Work instructions: Quote every line as given.

---------- Dataset content ----------

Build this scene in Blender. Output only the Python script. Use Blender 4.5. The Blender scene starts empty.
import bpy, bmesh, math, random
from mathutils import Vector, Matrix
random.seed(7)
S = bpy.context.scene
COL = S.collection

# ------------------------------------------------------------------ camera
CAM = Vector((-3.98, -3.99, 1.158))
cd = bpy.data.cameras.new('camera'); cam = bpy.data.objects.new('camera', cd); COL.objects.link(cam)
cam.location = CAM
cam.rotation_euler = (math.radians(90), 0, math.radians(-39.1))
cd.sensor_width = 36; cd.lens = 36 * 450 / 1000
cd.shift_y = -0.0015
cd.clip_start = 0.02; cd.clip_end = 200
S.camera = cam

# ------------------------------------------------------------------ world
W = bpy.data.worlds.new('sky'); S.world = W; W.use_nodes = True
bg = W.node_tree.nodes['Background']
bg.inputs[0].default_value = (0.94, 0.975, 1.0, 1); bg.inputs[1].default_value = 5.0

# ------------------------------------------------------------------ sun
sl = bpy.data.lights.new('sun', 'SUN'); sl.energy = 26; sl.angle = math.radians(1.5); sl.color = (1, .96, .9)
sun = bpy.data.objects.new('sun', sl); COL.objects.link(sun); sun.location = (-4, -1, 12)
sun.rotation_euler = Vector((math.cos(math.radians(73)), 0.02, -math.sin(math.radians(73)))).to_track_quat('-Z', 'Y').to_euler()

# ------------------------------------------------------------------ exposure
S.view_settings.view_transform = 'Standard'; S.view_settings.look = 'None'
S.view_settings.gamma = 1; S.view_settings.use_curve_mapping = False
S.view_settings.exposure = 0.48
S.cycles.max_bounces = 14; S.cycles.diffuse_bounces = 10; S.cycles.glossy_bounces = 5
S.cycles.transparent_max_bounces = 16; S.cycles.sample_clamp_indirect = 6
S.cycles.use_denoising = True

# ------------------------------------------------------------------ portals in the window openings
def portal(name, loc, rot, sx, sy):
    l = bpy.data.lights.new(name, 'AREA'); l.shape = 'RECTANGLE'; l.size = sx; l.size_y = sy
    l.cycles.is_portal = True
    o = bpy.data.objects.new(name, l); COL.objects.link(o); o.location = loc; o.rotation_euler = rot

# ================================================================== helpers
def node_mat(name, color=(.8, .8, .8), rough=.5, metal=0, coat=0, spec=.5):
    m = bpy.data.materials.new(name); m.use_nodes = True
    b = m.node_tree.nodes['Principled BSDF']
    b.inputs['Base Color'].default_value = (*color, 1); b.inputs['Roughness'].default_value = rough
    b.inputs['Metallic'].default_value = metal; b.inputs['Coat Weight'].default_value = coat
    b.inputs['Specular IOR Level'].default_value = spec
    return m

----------

Written solution:
Build this scene in Blender. Output only the Python script. Use Blender 4.5. The Blender scene starts empty.
import bpy, bmesh, math, random
from mathutils import Vector, Matrix
random.seed(7)
S = bpy.context.scene
COL = S.collection

# ------------------------------------------------------------------ camera
CAM = Vector((-3.98, -3.99, 1.158))
cd = bpy.data.cameras.new('camera'); cam = bpy.data.objects.new('camera', cd); COL.objects.link(cam)
cam.location = CAM
cam.rotation_euler = (math.radians(90), 0, math.radians(-39.1))
cd.sensor_width = 36; cd.lens = 36 * 450 / 1000
cd.shift_y = -0.0015
cd.clip_start = 0.02; cd.clip_end = 200
S.camera = cam

# ------------------------------------------------------------------ world
W = bpy.data.worlds.new('sky'); S.world = W; W.use_nodes = True
bg = W.node_tree.nodes['Background']
bg.inputs[0].default_value = (0.94, 0.975, 1.0, 1); bg.inputs[1].default_value = 5.0

# ------------------------------------------------------------------ sun
sl = bpy.data.lights.new('sun', 'SUN'); sl.energy = 26; sl.angle = math.radians(1.5); sl.color = (1, .96, .9)
sun = bpy.data.objects.new('sun', sl); COL.objects.link(sun); sun.location = (-4, -1, 12)
sun.rotation_euler = Vector((math.cos(math.radians(73)), 0.02, -math.sin(math.radians(73)))).to_track_quat('-Z', 'Y').to_euler()

# ------------------------------------------------------------------ exposure
S.view_settings.view_transform = 'Standard'; S.view_settings.look = 'None'
S.view_settings.gamma = 1; S.view_settings.use_curve_mapping = False
S.view_settings.exposure = 0.48
S.cycles.max_bounces = 14; S.cycles.diffuse_bounces = 10; S.cycles.glossy_bounces = 5
S.cycles.transparent_max_bounces = 16; S.cycles.sample_clamp_indirect = 6
S.cycles.use_denoising = True

# ------------------------------------------------------------------ portals in the window openings
def portal(name, loc, rot, sx, sy):
    l = bpy.data.lights.new(name, 'AREA'); l.shape = 'RECTANGLE'; l.size = sx; l.size_y = sy
    l.cycles.is_portal = True
    o = bpy.data.objects.new(name, l); COL.objects.link(o); o.location = loc; o.rotation_euler = rot

# ================================================================== helpers
def node_mat(name, color=(.8, .8, .8), rough=.5, metal=0, coat=0, spec=.5):
    m = bpy.data.materials.new(name); m.use_nodes = True
    b = m.node_tree.nodes['Principled BSDF']
    b.inputs['Base Color'].default_value = (*color, 1); b.inputs['Roughness'].default_value = rough
    b.inputs['Metallic'].default_value = metal; b.inputs['Coat Weight'].default_value = coat
    b.inputs['Specular IOR Level'].default_value = spec
    return m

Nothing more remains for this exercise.